O Ministério da Economia divulgou projeções macroeconômicas. O crescimento da economia em 2020 será de 2,4% e a inflação oficial será de 3,62%. Essas projeções podem ser garantidas mesmo que o Congresso acabe não aprovando todas as reformas que estão lá?
Fazemos projeções condicionadas às hipóteses. Estamos otimistas, acreditando na manutenção do ritmo das reformas e isso garante que o crescimento venha de 1 pouco mais de 1% (2019) para o dobro, 2,4%, e que a inflação continue sobre controle.
O Pacto Federativo, o estado de emergência fiscal e o controle de gastos públicos vão prosseguir 
[no Congresso]. A reforma administrativa também vem aí.
Essas expectativas podem realmente virar adversas sem as reformas. E vale para os dois lados. Podemos projetar para o ano seguinte (2021) 3,5% de crescimento, com inflação e juros baixos, porque as reformas prosseguiram.

No final da administração Jair Bolsonaro o Brasil vai estar rodando num crescimento de quanto?
Podemos estar acima de 3%, ou em torno de 4%. Depende do ritmo das reformas. Se nós aprofundarmos as reformas, o Brasil vai acelerar o crescimento.
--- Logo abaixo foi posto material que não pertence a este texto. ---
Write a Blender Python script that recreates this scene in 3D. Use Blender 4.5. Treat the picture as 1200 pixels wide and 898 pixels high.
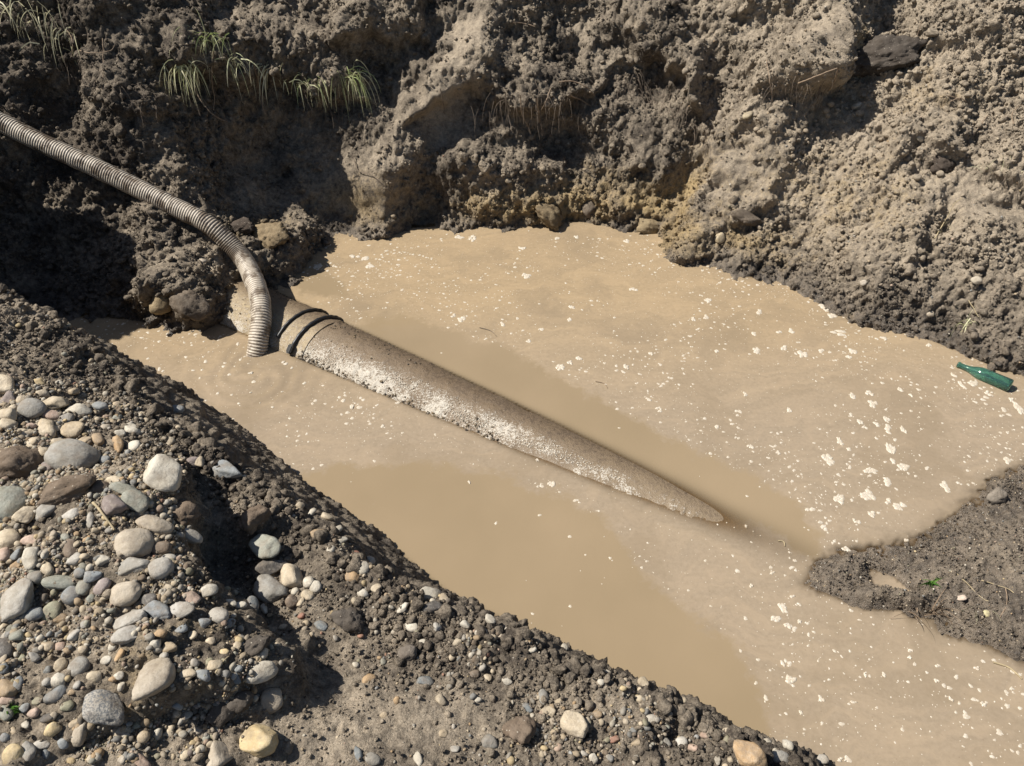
import bpy, bmesh, math, random, time
import numpy as np
from mathutils import Vector, Matrix, Quaternion
T0 = time.time()
random.seed(7)
RNG = np.random.default_rng(11)
SC = bpy.context.scene
COL = SC.collection
for o in list(bpy.data.objects):
    bpy.data.objects.remove(o)

# ------------------------------------------------------------------ camera
CAMH = 2.25
PITCH = math.radians(41)
FPX = 900.0                      # focal length in photograph pixels (1200 wide)
cam = bpy.data.cameras.new('camera')
cam.sensor_width = 36
cam.lens = 36 * FPX / 1200
cam.clip_start = 0.05
cam.clip_end = 2000
camo = bpy.data.objects.new('camera', cam)
camo.location = (0, 0, CAMH)
camo.rotation_euler = (math.pi / 2 - PITCH, 0, 0)
COL.objects.link(camo)
SC.camera = camo

# ------------------------------------------------------------------ light
SUN = Vector((-0.60, 0.03, 0.79)).normalized()
elev = math.asin(SUN.z)
world = bpy.data.worlds.new("World")
SC.world = world
world.use_nodes = True
wn = world.node_tree
sky = wn.nodes.new('ShaderNodeTexSky')
sky.sky_type = 'NISHITA'
sky.sun_disc = False
sky.sun_elevation = elev
sky.sun_rotation = math.atan2(SUN.x, SUN.y)
wn.links.new(sky.outputs[0], wn.nodes['Background'].inputs[0])
wn.nodes['Background'].inputs[1].default_value = 0.052
sl = bpy.data.lights.new('sun', 'SUN')
sl.energy = 5.0
sl.angle = math.radians(0.5)
sl.color = (1.0, 0.955, 0.88)
so = bpy.data.objects.new('sun', sl)
so.rotation_euler = SUN.to_track_quat('Z', 'Y').to_euler()
so.location = SUN * 20
COL.objects.link(so)
vs = SC.view_settings
vs.view_transform = 'Standard'
vs.look = 'None'
vs.exposure = 0.64
vs.gamma = 1
vs.use_curve_mapping = False

# ------------------------------------------------------------------ geometry of the view (used to survey the place)
CAMP = np.array([0, 0, CAMH])
FW = np.array([0, math.cos(PITCH), -math.sin(PITCH)])
UPV = np.array([0, math.sin(PITCH), math.cos(PITCH)])

def ray(u, v):
    d = FW + (u - 600) / FPX * np.array([1., 0, 0]) - (v - 449) / FPX * UPV
    return d / np.linalg.norm(d)

def at(u, v, z=0.0):
    d = ray(u, v)
    return CAMP + d * ((z - CAMH) / d[2])

def proj(P):
    q = P - CAMP
    dep = np.maximum(q @ FW, 0.15)
    return 600 + FPX * q[:, 0] / dep, 449 - FPX * (q @ UPV) / dep

def ss(a, b, x):
    t = np.clip((x - a) / (b - a), 0, 1)
    return t * t * (3 - 2 * t)

# ------------------------------------------------------------------ noise
def hsh(i, j, k, seed):
    h = (i.astype(np.uint32) * np.uint32(374761393)) ^ (j.astype(np.uint32) * np.uint32(668265263)) ^ (k.astype(np.uint32) * np.uint32(2147483647 - 58)) ^ np.uint32((seed * 974634777) & 0xffffffff)
    h = (h ^ (h >> np.uint32(13))) * np.uint32(1274126177)
    h = (h ^ (h >> np.uint32(16))) * np.uint32(2246822519)
    return h ^ (h >> np.uint32(15))

_g = np.random.default_rng(3).normal(size=(64, 3))
GRADS = (_g / np.linalg.norm(_g, axis=1)[:, None] * 1.5).astype(np.float32)

def perlin(P, seed=0):
    P = P.astype(np.float32)
    b = np.floor(P).astype(np.int64)
    f = P - b
    w = f * f * f * (f * (f * 6 - 15) + 10)
    out = 0
    for dx in (0, 1):
        wx = w[:, 0] if dx else 1 - w[:, 0]
        for dy in (0, 1):
            wy = w[:, 1] if dy else 1 - w[:, 1]
            for dz in (0, 1):
                wz = w[:, 2] if dz else 1 - w[:, 2]
                g = GRADS[hsh(b[:, 0] + dx, b[:, 1] + dy, b[:, 2] + dz, seed) & np.uint32(63)]
                out = out + wx * wy * wz * (g[:, 0] * (f[:, 0] - dx) + g[:, 1] * (f[:, 1] - dy) + g[:, 2] * (f[:, 2] - dz))
    return out

def fbm(P, octaves=4, seed=0, gain=.5):
    a, s, t = 1., 1., 0
    for o in range(octaves):
        t = t + a * perlin(P * s + 13.7 * o, seed + o)
        a *= gain
        s *= 2.03
    return t

def clods(P, seed=0, rmin=.25, rmax=.85):
    """chunky broken lumps of random size; 0..1"""
    P = P.astype(np.float32)
    P = P + .16 * np.stack([perlin(P * 2.3 + 5 * k, seed + 31 + k) for k in range(3)], -1)
    b = np.floor(P).astype(np.int64)
    f = P - b
    out = np.zeros(len(P), np.float32)
    for dx in (-1, 0, 1):
        for dy in (-1, 0, 1):
            for dz in (-1, 0, 1):
                h = hsh(b[:, 0] + dx, b[:, 1] + dy, b[:, 2] + dz, seed)
                c0 = (h & np.uint32(1023)) / np.float32(1023)
                c1 = ((h >> np.uint32(10)) & np.uint32(1023)) / np.float32(1023)
                c2 = ((h >> np.uint32(20)) & np.uint32(1023)) / np.float32(1023)
                r = rmin + (rmax - rmin) * ((c0 * 7.31 + c1 * 3.77 + c2 * 5.13) % 1)
                ex = dx + c0 - f[:, 0]; ey = dy + c1 - f[:, 1]; ez = dz + c2 - f[:, 2]
                k1 = (c1 - .5) * 1.5; k2 = (c2 - .5) * 1.5; k3 = (c0 - .5) * 1.5
                d2 = np.sqrt((ex + k1 * ey) ** 4 + (ey + k2 * ez) ** 4 + (ez + k3 * ex) ** 4)      # skewed, blocky distance
                v = r * np.maximum(1 - (d2 / (r * r)) ** 1.15, 0)
                out = np.maximum(out, v)
    return out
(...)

E a inflação, que pune os mais pobres? Houve uma disparada em dezembro por causa da carne e petróleo. Neste ano, a meta é de 4%. O senhor acha que vai ser possível seguir a meta?
Está na meta. O importante é que o fenômeno inflacionário está equacionado no Brasil. Depois de décadas de combate, o Brasil acabou entendendo como combater a inflação e sabendo que o coração desse combate de 1 lado é o Banco Central, e, de outro, a dimensão fiscal.
Como não controlavam os gastos públicos, esse combate à inflação custou muito ao Brasil. Juros excessivamente elevados e aumento de impostos. Acabou atravancando, diminuiu a dinâmica de crescimento do Brasil.

DESEMPREGO E ENCARGOS TRABALHISTAS

A taxa de desemprego segue alta, apesar de ter havido alguma recuperação em 2019. O que o senhor diria para as pessoas que estão procurando emprego este ano?
O desemprego é dramático e tem proporções colossais. As pessoas dizem que têm entre 12 milhões, 13 milhões [de desocupados]. Mas, se olharmos bem, nas últimas duas, três décadas, o Brasil tem quase 40 milhões de brasileiros sem emprego com carteira assinada. Muita gente na informalidade e no desalento.
O Brasil usou, equivocadamente, encargos trabalhistas excessivos. Para financiar sua Previdência, colocou impostos altos sobre a mão-de-obra. Se você quiser empregar alguém por R$ 1.000, custa R$ 2.000. Para criar emprego, desemprega outro brasileiro.

Houve recentemente uma medida proposta pelo governo que é o Programa Verde Amarelo. Houve uma reação contrária forte do Congresso. Tem como melhorar e aprovar esse programa?
A versão mais potente que criaria milhões de empregos, em 2 ou 3 anos, seria a capitalização da Previdência com a desoneração completa para os jovens.
A carteira verde e amarela era a criação de 1 novo regime trabalhista previdenciário, onde os jovens teriam escolha. Você pode querer entrar no regime antigo –esse no qual você tem os encargos trabalhistas, tem sua aposentadoria, tem sindicatos, todas essas medidas que estão aí, que na minha visão são obsoletas, antiquadas. Esses encargos trabalhistas são armas de destruição em massa de emprego. Milhões de brasileiros são impedidos de trabalhar.

E esse outro regime que o senhor disse?
Uma vez frustrada a reforma da carteira verde e amarela com capitalização, Rogério Marinho [Secretário de Previdência e Trabalho do Ministério da Economia] está tentando atacar o problema do desemprego com alguns elementos daquela proposta original, que era a mais potente. Aquela nós estamos falando de 5, 6, 8 milhões de empregos num período de 4 anos.

Está abandonada, por enquanto?
O Congresso aprovou uma reforma da Previdência com potência fiscal suficiente para deixar esse governo tranquilo e mais uns 2 ou 3 governos aí pra frente, mas não com o desenho que permitisse a absorção de milhões de novos empregos.

O que fazer pra resolver essa má reação do Congresso?
Houve muito mal-entendido. Sobretudo por conta da taxação do desempregado. Essa proposta na verdade foi do governo do PT lá trás, que disse: para garantir o acesso à Previdência, vamos botar 1 impostozinho sobre o seguro desemprego, não é? Na verdade, se o sujeito trabalha, ganha R$ 1.000 e paga 1 impostozinho, por que se ele não trabalha e também ganha R$ 1.000 [de seguro desemprego] não vai pagar imposto?

Dá pra recuperar?
É 1 problema político. Eu não sou bom em política. O presidente diz sempre que eu não entendo nada de política e eu acredito nele.